Here’s a question worth asking: if the marketing industry was a brand, how would it be faring these days? Would the brand tracking report be inspiring high fives or long, dark nights of the soul? Would market share be booming or bottoming out? Let’s take a moment to pause and reflect.
- A recent study in the UK found that only 3% of students 18-24 saw marketing as an attractive career option. Not a strong showing.
- Research by the ANA confirms the problem and points to a few root causes: constantly evolving skill requirements, higher education not keeping pace and more competition for talent from tech firms and big consultancies.
- All of these causes ring true. But there are a few more things working against our industry. For one, there’s the small matter of digital advertising’s implication in the ongoing decline of global democracy.
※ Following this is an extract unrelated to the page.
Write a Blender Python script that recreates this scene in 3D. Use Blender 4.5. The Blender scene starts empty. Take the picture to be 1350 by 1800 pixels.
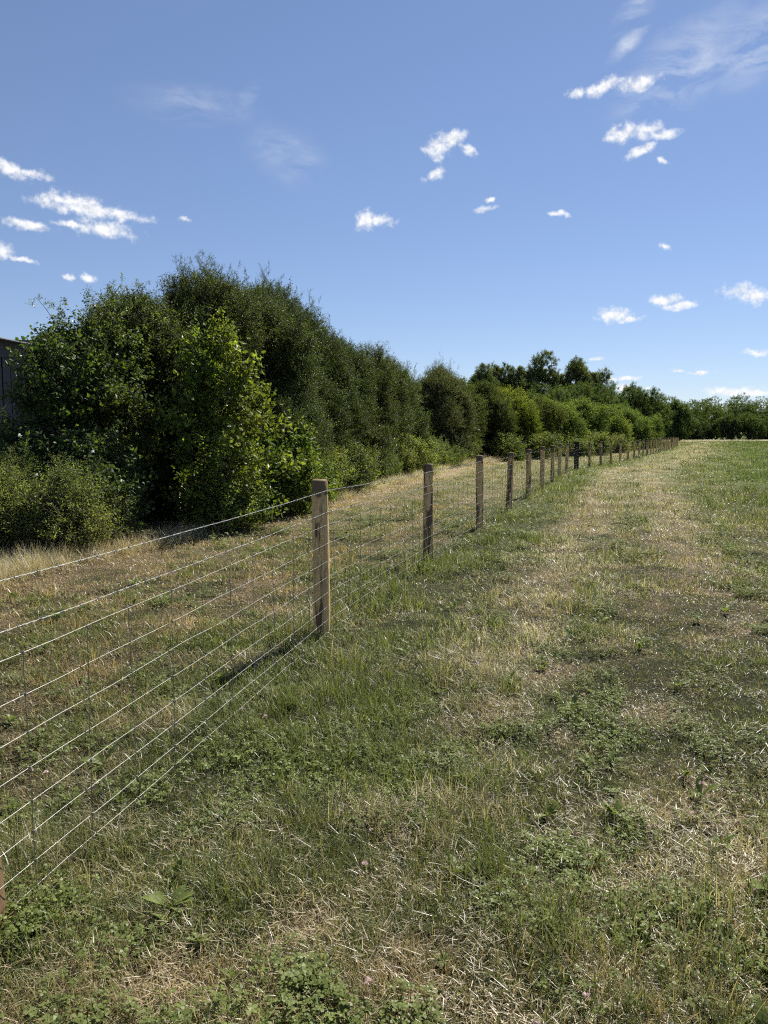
import bpy, math, random
import numpy as np
from mathutils import Vector, Matrix

S = bpy.context.scene
COL = S.collection
PI = math.pi
rng = np.random.default_rng(11)
random.seed(11)

# ------------------------------------------------------------------ camera
CAM_H = 1.6
PITCH = 6.2646
cam_data = bpy.data.cameras.new('camera')
cam = bpy.data.objects.new('camera', cam_data)
COL.objects.link(cam)
cam.location = (0, 0, CAM_H)
cam.rotation_euler = (math.radians(90 - PITCH), 0, 0)
cam_data.sensor_fit = 'VERTICAL'
cam_data.sensor_height = 36.0
cam_data.sensor_width = 27.0
cam_data.lens = 24.96
cam_data.clip_start = 0.05
cam_data.clip_end = 5000
S.camera = cam

# ------------------------------------------------------------------ exposure / engine
S.view_settings.view_transform = 'Standard'
S.view_settings.look = 'None'
S.view_settings.gamma = 1.0
S.view_settings.exposure = 1.06
S.view_settings.use_curve_mapping = False
S.render.engine = 'CYCLES'
cy = S.cycles
cy.max_bounces = 4
cy.diffuse_bounces = 2
cy.glossy_bounces = 2
cy.transmission_bounces = 3
cy.transparent_max_bounces = 4
cy.caustics_reflective = False
cy.caustics_refractive = False
cy.use_denoising = False
cy.use_adaptive_sampling = True
cy.adaptive_threshold = 0.03
cy.adaptive_min_samples = 16
cy.filter_width = 1.2
cy.sample_clamp_indirect = 3.0
cy.sample_clamp_direct = 5.0

# ------------------------------------------------------------------ world: blue summer sky, small clouds
SUN_AZ = 32.0      # degrees right of +Y
SUN_EL = 50.0
SKY_STRENGTH = 0.057
world = bpy.data.worlds.new('World')
S.world = world
world.use_nodes = True
wn, wl = world.node_tree.nodes, world.node_tree.links
wn.clear()
w_out = wn.new('ShaderNodeOutputWorld')
w_bg = wn.new('ShaderNodeBackground')
w_bg.inputs['Strength'].default_value = SKY_STRENGTH
wl.new(w_bg.outputs[0], w_out.inputs[0])
sky = wn.new('ShaderNodeTexSky')
sky.sky_type = 'NISHITA'
sky.sun_disc = False
sky.sun_elevation = math.radians(SUN_EL)
sky.sun_rotation = math.radians(SUN_AZ)
sky.altitude = 60
sky.air_density = 0.92
sky.dust_density = 0.05
sky.ozone_density = 3.5
w_tc = wn.new('ShaderNodeTexCoord')

def wmath(op, a, b=None, c=None, clamp=False):
    n = wn.new('ShaderNodeMath'); n.operation = op; n.use_clamp = clamp
    for i, v in enumerate((a, b, c)):
        if v is None: continue
        if isinstance(v, (int, float)): n.inputs[i].default_value = v
        else: wl.new(v, n.inputs[i])
    return n.outputs[0]

def wnoise(vec, scale, detail, rough, dist=0.0):
    n = wn.new('ShaderNodeTexNoise'); n.noise_dimensions = '3D'
    n.inputs['Scale'].default_value = scale; n.inputs['Detail'].default_value = detail
    n.inputs['Roughness'].default_value = rough; n.inputs['Distortion'].default_value = dist
    wl.new(vec, n.inputs['Vector'])
    return n

# small ragged warp of the view direction so that no cloud has a smooth outline
warp = wnoise(w_tc.outputs['Generated'], 34.0, 4.0, 0.6)
w_sub = wn.new('ShaderNodeVectorMath'); w_sub.operation = 'SUBTRACT'
wl.new(warp.outputs['Color'], w_sub.inputs[0]); w_sub.inputs[1].default_value = (0.5, 0.5, 0.5)
w_mad = wn.new('ShaderNodeVectorMath'); w_mad.operation = 'MULTIPLY_ADD'
wl.new(w_sub.outputs[0], w_mad.inputs[0]); w_mad.inputs[1].default_value = (0.022, 0.022, 0.016)
wl.new(w_tc.outputs['Generated'], w_mad.inputs[2])
DIRV = w_mad.outputs[0]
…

- And then there’s the fact—not unrelated—that we’re currently in the midst of a very public existential crisis. A bit of naval gazing is probably needed right about now (see that whole decline of democracy thing) but it’s not terribly attractive to recent grads.
- Not an insignificant set of challenges. But don’t count us out yet. Thomas Barta thinks marketing can transcend these obstacles by aiming higher, aspiring to be nothing less than “the central function that steers the firm’s strategy based on customer needs. The CEO’s right hand.” Sounds good to us.
- Seth Godin’s take on aiming higher breaks the marketing industry into two opposite types: “The selfish marketer is marketing at us. The successful marketer is marketing with us and for us.” We don’t need to tell you which one is more attractive to a recent grad looking for meaningful work, do we?
- Speaking of meaningful, it could be argued that the very best way to burnish marketing’s brand is show what it’s capable of at its best—taking real risks and doing work that has weight, significance and cultural impact. AND leads to increased sales. So thank you Nike. You probably just won us all few percentage points.